### YOUR INSTRUCTIONS
Transcribe each line of the material as it is, and drop any picture.
====== MATERIAL PROVIDED
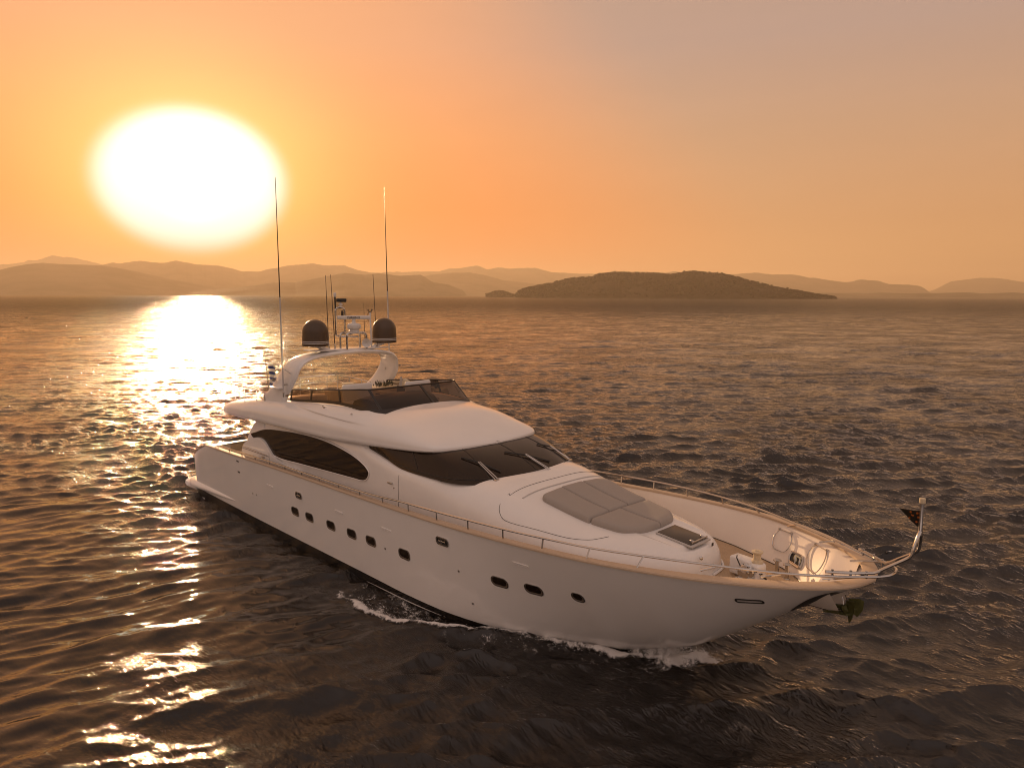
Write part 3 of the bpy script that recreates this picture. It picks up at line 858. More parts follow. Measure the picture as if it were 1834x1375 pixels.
for s in (-1, 1):
    bm = bmesh.new()
    p = Vector(coach_side(-13.83, 3.50, s, 0.0))
    add_lathe(bm, p, [(0.03, 0), (0.03, 0.04), (0.012, 0.05)], 10, (0, s, 0))
    add_box(bm, p + Vector((-0.08, s * 0.055, 0)), (0.24, 0.025, 0.05), 0.012)
    add_lathe(bm, p + Vector((0.1, 0, -0.14)), [(0.03, 0), (0.03, 0.015), (0.01, 0.02)], 10, (0, s, 0))
    bm_put('door_handle', bm, CHROME, cabin)
# long oval saloon windows
WIN = [(-24.05, 3.70), (-23.6, 3.86), (-22.53, 4.13), (-20.85, 4.27), (-19.34, 4.33), (-17.84, 4.30), (-16.44, 4.12), (-15.60, 3.90), (-15.20, 3.68), (-15.18, 3.52), (-15.34, 3.33), (-15.65, 3.25), (-16.2, 3.235), (-18.2, 3.17), (-20.05, 3.11), (-20.95, 3.07), (-21.7, 3.08), (-22.6, 3.2), (-23.5, 3.45)]
wo = spline(WIN, 5, True)
for s in (-1, 1):
    def wall_y(x): return s * (2.80 + (0.035 if x > -23.2 else 0.035))
    bm = bmesh.new()
    outline_plate(bm, [(x, s * 2.815, z) for x, z in wo], (0, s, 0), 0.055)
    win = bm_put('side_window', bm, DGLASS, angle=30)
    bm = bmesh.new(); add_tube(bm, [(x, s * 2.868, z) for x, z in np.vstack([wo, wo[:1]])], 0.022, 6, False)
    bm_put('window_trim', bm, GEL, win)
    # wing wall closing the side deck aft of the saloon
    wing = [(-22.9, 4.50), (-23.3, 4.48), (-23.75, 4.22), (-24.15, 3.85), (-24.45, 3.45), (-24.62, 3.0), (-24.68, 2.4), (-24.68, 1.8), (-22.9, 1.8)]
    bm = bmesh.new(); ww = spline(wing[:8], 5).tolist() + [(-22.9, 1.8)]
    outline_plate(bm, [(x, s * 2.70, z) for x, z in ww], (0, s, 0), 0.115)
    bm_put('wing_wall', bm, GEL)
    fair = spline([(-24.95, 2.0), (-24.85, 2.75), (-24.60, 3.18), (-24.1, 3.48), (-23.5, 3.64), (-23.1, 3.68), (-22.7, 3.60), (-22.3, 3.34), (-21.9, 3.08), (-21.3, 2.92), (-20.6, 2.87), (-19.8, 2.84)], 5).tolist() + [(-19.6, 1.9), (-24.95, 1.9)]
    bm = bmesh.new(); outline_plate(bm, [(x, s * 2.83, z) for x, z in fair], (0, s, 0), 0.12)
    bmesh.ops.bevel(bm, geom=[e for e in bm.edges if all(abs(v.co.y - s * 2.95) < 1e-4 for v in e.verts)], offset=0.04, segments=3, affect='EDGES')
    sw = bm_put('side_locker', bm, GEL)
    bm = bmesh.new()
    add_tube(bm, [(-24.75, s * 2.953, 3.02), (-22.25, s * 2.953, 3.02)], 0.008, 4); add_tube(bm, [(-22.25, s * 2.953, 3.18), (-22.25, s * 2.953, 2.0)], 0.008, 4)
    bm_put('locker_seam', bm, SEAM, sw)
    bm = bmesh.new(); add_tube(bm, [(-24.6, s * 2.99, 3.12), (-23.5, s * 2.99, 3.10), (-22.4, s * 2.99, 3.06)], 0.016, 6); add_box(bm, (-22.75, s * 2.97, 2.93), (0.22, 0.05, 0.06), 0.015)
    bm_put('grab_rail', bm, CHROME, sw)
# aft bulkhead with dark glass doors, cockpit sofa
bm = bmesh.new(); add_box(bm, (-23.18, 0, 3.15), (0.08, 4.2, 2.3), 0.02); bm_put('saloon_doors', bm, DGLASS)
bm = bmesh.new(); add_box(bm, (-27.2, 0, 2.12), (0.75, 4.6, 0.42), 0.08); add_box(bm, (-27.55, 0, 2.42), (0.22, 4.6, 0.5), 0.08); bm_put('cockpit_sofa', bm, CREAM)
bm = bmesh.new(); add_box(bm, (-27.62, 0, 2.18), (0.30, 6.3, 0.98), 0.08); bm_put('transom_coaming', bm, GEL)

# ------------------------------------------------------------------ windshield (wraps from side to side under the brow)
bot = [(-15.35, -2.70, 4.44), (-14.42, -2.72, 4.29), (-13.5, -2.72, 4.10), (-12.38, -2.69, 4.07), (-11.35, -2.58, 4.07), (-10.75, -2.26, 4.07), (-10.33, -1.70, 4.07), (-10.06, -1.0, 4.07), (-9.96, 0, 4.07)]
top = [(-15.45, -2.70, 4.56), (-14.7, -2.66, 4.60), (-13.9, -2.52, 4.64), (-13.2, -2.40, 4.68), (-12.55, -2.22, 4.72), (-12.25, -1.90, 4.74), (-12.08, -1.4, 4.74), (-11.98, -0.8, 4.74), (-11.95, 0, 4.74)]
def mirror(c): return c + [(x, -y, z) for x, y, z in c[::-1][1:]]
Bc, Tc = spline(mirror(bot), 6), spline(mirror(top), 6)
def glass_pt(u, t, off=0.0):
    i = u * (len(Bc) - 1); k = min(int(i), len(Bc) - 2); f_ = i - k
    b_ = Bc[k] * (1 - f_) + Bc[k + 1] * f_; t_ = Tc[k] * (1 - f_) + Tc[k + 1] * f_
    p = b_ * (1 - t) + t_ * t
    p = p + np.array([0.05, 0, 0.07]) * 4 * t * (1 - t) * (1 if abs(u - 0.5) < 0.28 else 0.5)
    if off:
        d1 = (Bc[k + 1] - Bc[k]); d2 = t_ - b_
        n = np.cross(d1, d2); n /= np.linalg.norm(n) + 1e-9
        if n[2] < 0: n = -n
        p = p + n * off
    return p
bm = bmesh.new()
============
### RESULT
Write part 3 of the bpy script that recreates this picture. It picks up at line 858. More parts follow. Measure the picture as if it were 1834x1375 pixels.
for s in (-1, 1):
    bm = bmesh.new()
    p = Vector(coach_side(-13.83, 3.50, s, 0.0))
    add_lathe(bm, p, [(0.03, 0), (0.03, 0.04), (0.012, 0.05)], 10, (0, s, 0))
    add_box(bm, p + Vector((-0.08, s * 0.055, 0)), (0.24, 0.025, 0.05), 0.012)
    add_lathe(bm, p + Vector((0.1, 0, -0.14)), [(0.03, 0), (0.03, 0.015), (0.01, 0.02)], 10, (0, s, 0))
    bm_put('door_handle', bm, CHROME, cabin)
# long oval saloon windows
WIN = [(-24.05, 3.70), (-23.6, 3.86), (-22.53, 4.13), (-20.85, 4.27), (-19.34, 4.33), (-17.84, 4.30), (-16.44, 4.12), (-15.60, 3.90), (-15.20, 3.68), (-15.18, 3.52), (-15.34, 3.33), (-15.65, 3.25), (-16.2, 3.235), (-18.2, 3.17), (-20.05, 3.11), (-20.95, 3.07), (-21.7, 3.08), (-22.6, 3.2), (-23.5, 3.45)]
wo = spline(WIN, 5, True)
for s in (-1, 1):
    def wall_y(x): return s * (2.80 + (0.035 if x > -23.2 else 0.035))
    bm = bmesh.new()
    outline_plate(bm, [(x, s * 2.815, z) for x, z in wo], (0, s, 0), 0.055)
    win = bm_put('side_window', bm, DGLASS, angle=30)
    bm = bmesh.new(); add_tube(bm, [(x, s * 2.868, z) for x, z in np.vstack([wo, wo[:1]])], 0.022, 6, False)
    bm_put('window_trim', bm, GEL, win)
    # wing wall closing the side deck aft of the saloon
    wing = [(-22.9, 4.50), (-23.3, 4.48), (-23.75, 4.22), (-24.15, 3.85), (-24.45, 3.45), (-24.62, 3.0), (-24.68, 2.4), (-24.68, 1.8), (-22.9, 1.8)]
    bm = bmesh.new(); ww = spline(wing[:8], 5).tolist() + [(-22.9, 1.8)]
    outline_plate(bm, [(x, s * 2.70, z) for x, z in ww], (0, s, 0), 0.115)
    bm_put('wing_wall', bm, GEL)
    fair = spline([(-24.95, 2.0), (-24.85, 2.75), (-24.60, 3.18), (-24.1, 3.48), (-23.5, 3.64), (-23.1, 3.68), (-22.7, 3.60), (-22.3, 3.34), (-21.9, 3.08), (-21.3, 2.92), (-20.6, 2.87), (-19.8, 2.84)], 5).tolist() + [(-19.6, 1.9), (-24.95, 1.9)]
    bm = bmesh.new(); outline_plate(bm, [(x, s * 2.83, z) for x, z in fair], (0, s, 0), 0.12)
    bmesh.ops.bevel(bm, geom=[e for e in bm.edges if all(abs(v.co.y - s * 2.95) < 1e-4 for v in e.verts)], offset=0.04, segments=3, affect='EDGES')
    sw = bm_put('side_locker', bm, GEL)
    bm = bmesh.new()
    add_tube(bm, [(-24.75, s * 2.953, 3.02), (-22.25, s * 2.953, 3.02)], 0.008, 4); add_tube(bm, [(-22.25, s * 2.953, 3.18), (-22.25, s * 2.953, 2.0)], 0.008, 4)
    bm_put('locker_seam', bm, SEAM, sw)
    bm = bmesh.new(); add_tube(bm, [(-24.6, s * 2.99, 3.12), (-23.5, s * 2.99, 3.10), (-22.4, s * 2.99, 3.06)], 0.016, 6); add_box(bm, (-22.75, s * 2.97, 2.93), (0.22, 0.05, 0.06), 0.015)
    bm_put('grab_rail', bm, CHROME, sw)
# aft bulkhead with dark glass doors, cockpit sofa
bm = bmesh.new(); add_box(bm, (-23.18, 0, 3.15), (0.08, 4.2, 2.3), 0.02); bm_put('saloon_doors', bm, DGLASS)
bm = bmesh.new(); add_box(bm, (-27.2, 0, 2.12), (0.75, 4.6, 0.42), 0.08); add_box(bm, (-27.55, 0, 2.42), (0.22, 4.6, 0.5), 0.08); bm_put('cockpit_sofa', bm, CREAM)
bm = bmesh.new(); add_box(bm, (-27.62, 0, 2.18), (0.30, 6.3, 0.98), 0.08); bm_put('transom_coaming', bm, GEL)

# ------------------------------------------------------------------ windshield (wraps from side to side under the brow)
bot = [(-15.35, -2.70, 4.44), (-14.42, -2.72, 4.29), (-13.5, -2.72, 4.10), (-12.38, -2.69, 4.07), (-11.35, -2.58, 4.07), (-10.75, -2.26, 4.07), (-10.33, -1.70, 4.07), (-10.06, -1.0, 4.07), (-9.96, 0, 4.07)]
top = [(-15.45, -2.70, 4.56), (-14.7, -2.66, 4.60), (-13.9, -2.52, 4.64), (-13.2, -2.40, 4.68), (-12.55, -2.22, 4.72), (-12.25, -1.90, 4.74), (-12.08, -1.4, 4.74), (-11.98, -0.8, 4.74), (-11.95, 0, 4.74)]
def mirror(c): return c + [(x, -y, z) for x, y, z in c[::-1][1:]]
Bc, Tc = spline(mirror(bot), 6), spline(mirror(top), 6)
def glass_pt(u, t, off=0.0):
    i = u * (len(Bc) - 1); k = min(int(i), len(Bc) - 2); f_ = i - k
    b_ = Bc[k] * (1 - f_) + Bc[k + 1] * f_; t_ = Tc[k] * (1 - f_) + Tc[k + 1] * f_
    p = b_ * (1 - t) + t_ * t
    p = p + np.array([0.05, 0, 0.07]) * 4 * t * (1 - t) * (1 if abs(u - 0.5) < 0.28 else 0.5)
    if off:
        d1 = (Bc[k + 1] - Bc[k]); d2 = t_ - b_
        n = np.cross(d1, d2); n /= np.linalg.norm(n) + 1e-9
        if n[2] < 0: n = -n
        p = p + n * off
    return p
bm = bmesh.new()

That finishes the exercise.